:: DATA TO PROCESS ::

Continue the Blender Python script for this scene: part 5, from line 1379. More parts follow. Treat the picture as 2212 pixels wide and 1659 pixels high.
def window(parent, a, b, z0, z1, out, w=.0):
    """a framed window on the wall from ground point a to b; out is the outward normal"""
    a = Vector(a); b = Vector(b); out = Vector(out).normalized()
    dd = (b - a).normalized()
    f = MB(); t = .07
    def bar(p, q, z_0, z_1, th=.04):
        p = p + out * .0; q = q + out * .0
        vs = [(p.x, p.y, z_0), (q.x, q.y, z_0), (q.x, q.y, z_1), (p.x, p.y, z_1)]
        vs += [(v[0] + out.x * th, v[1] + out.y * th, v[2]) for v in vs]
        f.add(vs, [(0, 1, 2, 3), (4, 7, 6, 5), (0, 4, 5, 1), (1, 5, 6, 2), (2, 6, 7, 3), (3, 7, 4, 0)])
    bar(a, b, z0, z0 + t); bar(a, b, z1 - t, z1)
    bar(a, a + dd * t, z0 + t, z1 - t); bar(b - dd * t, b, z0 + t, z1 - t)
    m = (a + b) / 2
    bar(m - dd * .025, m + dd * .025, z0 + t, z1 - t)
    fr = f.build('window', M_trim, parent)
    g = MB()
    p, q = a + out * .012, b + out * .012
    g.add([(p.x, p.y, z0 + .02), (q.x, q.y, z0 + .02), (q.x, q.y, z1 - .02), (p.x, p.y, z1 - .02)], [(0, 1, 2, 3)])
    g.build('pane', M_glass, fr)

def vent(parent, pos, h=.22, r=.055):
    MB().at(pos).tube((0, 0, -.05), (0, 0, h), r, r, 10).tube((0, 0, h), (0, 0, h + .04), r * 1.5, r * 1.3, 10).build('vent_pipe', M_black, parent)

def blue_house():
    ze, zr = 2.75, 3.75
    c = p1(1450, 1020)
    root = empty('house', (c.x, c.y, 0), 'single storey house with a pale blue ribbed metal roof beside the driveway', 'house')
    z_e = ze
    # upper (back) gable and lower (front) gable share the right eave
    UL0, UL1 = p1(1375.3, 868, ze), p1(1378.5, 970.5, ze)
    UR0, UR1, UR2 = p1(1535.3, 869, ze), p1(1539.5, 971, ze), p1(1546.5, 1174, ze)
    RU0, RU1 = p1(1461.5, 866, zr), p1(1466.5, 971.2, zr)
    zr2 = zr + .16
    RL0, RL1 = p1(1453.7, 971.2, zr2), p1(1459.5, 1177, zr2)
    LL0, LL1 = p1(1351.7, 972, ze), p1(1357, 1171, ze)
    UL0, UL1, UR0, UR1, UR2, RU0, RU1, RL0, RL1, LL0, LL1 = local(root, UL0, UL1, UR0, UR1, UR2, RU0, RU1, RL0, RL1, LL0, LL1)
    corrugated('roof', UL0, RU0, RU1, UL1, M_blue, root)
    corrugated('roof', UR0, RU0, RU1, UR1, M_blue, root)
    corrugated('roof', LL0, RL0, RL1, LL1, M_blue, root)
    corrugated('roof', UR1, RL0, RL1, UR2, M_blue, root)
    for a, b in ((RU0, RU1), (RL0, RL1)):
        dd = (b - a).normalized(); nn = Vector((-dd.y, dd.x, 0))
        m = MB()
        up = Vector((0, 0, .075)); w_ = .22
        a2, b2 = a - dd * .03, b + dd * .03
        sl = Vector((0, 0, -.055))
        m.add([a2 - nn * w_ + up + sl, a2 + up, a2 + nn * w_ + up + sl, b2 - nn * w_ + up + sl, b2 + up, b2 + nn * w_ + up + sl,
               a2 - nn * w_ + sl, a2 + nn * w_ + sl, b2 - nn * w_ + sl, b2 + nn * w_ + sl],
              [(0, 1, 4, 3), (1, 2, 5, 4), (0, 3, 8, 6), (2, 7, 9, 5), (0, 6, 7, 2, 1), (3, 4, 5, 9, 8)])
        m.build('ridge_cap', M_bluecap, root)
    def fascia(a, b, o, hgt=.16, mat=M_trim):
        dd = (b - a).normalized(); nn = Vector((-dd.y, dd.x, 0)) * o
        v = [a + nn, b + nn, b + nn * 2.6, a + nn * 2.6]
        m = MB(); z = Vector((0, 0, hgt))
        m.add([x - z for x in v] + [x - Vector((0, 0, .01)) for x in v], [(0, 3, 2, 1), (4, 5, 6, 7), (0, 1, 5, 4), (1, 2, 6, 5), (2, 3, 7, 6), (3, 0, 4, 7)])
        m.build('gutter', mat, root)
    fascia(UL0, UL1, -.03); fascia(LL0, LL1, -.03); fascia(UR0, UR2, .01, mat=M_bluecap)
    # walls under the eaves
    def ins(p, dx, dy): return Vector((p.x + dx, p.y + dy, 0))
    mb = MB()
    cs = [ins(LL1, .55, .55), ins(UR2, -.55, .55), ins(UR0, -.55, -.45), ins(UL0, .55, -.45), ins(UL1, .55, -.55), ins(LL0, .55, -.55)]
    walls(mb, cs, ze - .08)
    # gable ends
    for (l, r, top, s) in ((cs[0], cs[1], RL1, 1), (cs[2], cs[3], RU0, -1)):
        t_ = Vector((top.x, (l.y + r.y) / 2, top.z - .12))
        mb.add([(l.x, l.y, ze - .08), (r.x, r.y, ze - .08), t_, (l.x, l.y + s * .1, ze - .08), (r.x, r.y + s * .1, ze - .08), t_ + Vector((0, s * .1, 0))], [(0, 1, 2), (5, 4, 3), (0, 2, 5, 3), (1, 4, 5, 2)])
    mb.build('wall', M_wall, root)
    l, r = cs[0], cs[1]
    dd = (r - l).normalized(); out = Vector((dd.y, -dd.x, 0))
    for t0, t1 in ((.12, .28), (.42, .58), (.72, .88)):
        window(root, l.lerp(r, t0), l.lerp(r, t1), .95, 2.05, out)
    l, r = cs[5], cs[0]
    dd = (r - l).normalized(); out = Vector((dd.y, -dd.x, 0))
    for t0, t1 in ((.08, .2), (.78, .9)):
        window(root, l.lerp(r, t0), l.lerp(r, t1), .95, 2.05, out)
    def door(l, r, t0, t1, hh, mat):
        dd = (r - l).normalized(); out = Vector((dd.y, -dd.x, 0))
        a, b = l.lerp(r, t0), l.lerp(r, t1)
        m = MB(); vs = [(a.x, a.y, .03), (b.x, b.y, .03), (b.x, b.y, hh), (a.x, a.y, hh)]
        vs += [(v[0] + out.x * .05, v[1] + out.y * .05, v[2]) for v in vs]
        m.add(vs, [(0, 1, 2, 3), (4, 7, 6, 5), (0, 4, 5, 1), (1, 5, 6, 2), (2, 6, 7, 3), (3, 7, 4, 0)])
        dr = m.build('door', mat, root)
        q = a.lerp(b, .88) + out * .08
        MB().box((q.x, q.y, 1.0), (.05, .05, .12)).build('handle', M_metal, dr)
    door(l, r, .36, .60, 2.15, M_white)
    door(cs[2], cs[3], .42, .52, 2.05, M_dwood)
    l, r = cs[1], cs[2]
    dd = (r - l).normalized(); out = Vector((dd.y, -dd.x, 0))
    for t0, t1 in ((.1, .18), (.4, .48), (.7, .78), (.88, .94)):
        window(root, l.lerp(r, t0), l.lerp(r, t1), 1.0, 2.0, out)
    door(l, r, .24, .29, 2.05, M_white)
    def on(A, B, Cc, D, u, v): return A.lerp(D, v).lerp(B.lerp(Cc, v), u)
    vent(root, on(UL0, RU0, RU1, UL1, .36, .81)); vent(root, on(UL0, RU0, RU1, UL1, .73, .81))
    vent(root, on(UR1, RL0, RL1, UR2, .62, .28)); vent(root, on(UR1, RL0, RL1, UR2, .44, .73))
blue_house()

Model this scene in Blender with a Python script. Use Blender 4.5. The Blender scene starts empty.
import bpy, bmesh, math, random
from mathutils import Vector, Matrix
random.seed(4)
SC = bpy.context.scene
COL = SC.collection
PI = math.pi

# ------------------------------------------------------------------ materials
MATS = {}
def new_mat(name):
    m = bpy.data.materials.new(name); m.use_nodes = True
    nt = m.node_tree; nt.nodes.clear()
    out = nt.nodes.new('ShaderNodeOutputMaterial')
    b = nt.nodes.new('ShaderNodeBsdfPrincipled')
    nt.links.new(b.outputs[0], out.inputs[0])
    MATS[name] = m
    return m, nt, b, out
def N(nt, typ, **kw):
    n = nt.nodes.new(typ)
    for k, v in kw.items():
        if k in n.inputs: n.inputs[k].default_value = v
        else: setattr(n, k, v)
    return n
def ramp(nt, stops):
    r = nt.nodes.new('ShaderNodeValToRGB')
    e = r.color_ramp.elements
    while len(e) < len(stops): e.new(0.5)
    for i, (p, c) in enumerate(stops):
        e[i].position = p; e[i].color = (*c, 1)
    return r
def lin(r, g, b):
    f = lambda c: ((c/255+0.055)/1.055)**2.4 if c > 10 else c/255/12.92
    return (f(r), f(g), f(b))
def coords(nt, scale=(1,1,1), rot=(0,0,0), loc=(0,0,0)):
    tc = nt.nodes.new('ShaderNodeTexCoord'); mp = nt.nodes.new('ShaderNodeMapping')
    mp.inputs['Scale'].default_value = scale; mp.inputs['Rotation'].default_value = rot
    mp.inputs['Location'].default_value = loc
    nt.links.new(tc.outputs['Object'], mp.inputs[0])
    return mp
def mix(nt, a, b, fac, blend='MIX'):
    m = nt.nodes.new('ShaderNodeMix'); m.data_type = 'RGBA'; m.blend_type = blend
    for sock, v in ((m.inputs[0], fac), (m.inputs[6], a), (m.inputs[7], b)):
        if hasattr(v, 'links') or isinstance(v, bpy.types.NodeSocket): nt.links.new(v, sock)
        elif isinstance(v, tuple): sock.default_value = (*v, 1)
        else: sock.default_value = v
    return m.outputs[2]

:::

▶ [STATED EXERCISE]: Quote exactly the stretch of lines above that starts at the first one and ends at the line with "g.build('pane', M_glass, fr)", and nothing beyond it.

▶ [EXERCISE SOLUTION]:
Continue the Blender Python script for this scene: part 5, from line 1379. More parts follow. Treat the picture as 2212 pixels wide and 1659 pixels high.
def window(parent, a, b, z0, z1, out, w=.0):
    """a framed window on the wall from ground point a to b; out is the outward normal"""
    a = Vector(a); b = Vector(b); out = Vector(out).normalized()
    dd = (b - a).normalized()
    f = MB(); t = .07
    def bar(p, q, z_0, z_1, th=.04):
        p = p + out * .0; q = q + out * .0
        vs = [(p.x, p.y, z_0), (q.x, q.y, z_0), (q.x, q.y, z_1), (p.x, p.y, z_1)]
        vs += [(v[0] + out.x * th, v[1] + out.y * th, v[2]) for v in vs]
        f.add(vs, [(0, 1, 2, 3), (4, 7, 6, 5), (0, 4, 5, 1), (1, 5, 6, 2), (2, 6, 7, 3), (3, 7, 4, 0)])
    bar(a, b, z0, z0 + t); bar(a, b, z1 - t, z1)
    bar(a, a + dd * t, z0 + t, z1 - t); bar(b - dd * t, b, z0 + t, z1 - t)
    m = (a + b) / 2
    bar(m - dd * .025, m + dd * .025, z0 + t, z1 - t)
    fr = f.build('window', M_trim, parent)
    g = MB()
    p, q = a + out * .012, b + out * .012
    g.add([(p.x, p.y, z0 + .02), (q.x, q.y, z0 + .02), (q.x, q.y, z1 - .02), (p.x, p.y, z1 - .02)], [(0, 1, 2, 3)])
    g.build('pane', M_glass, fr)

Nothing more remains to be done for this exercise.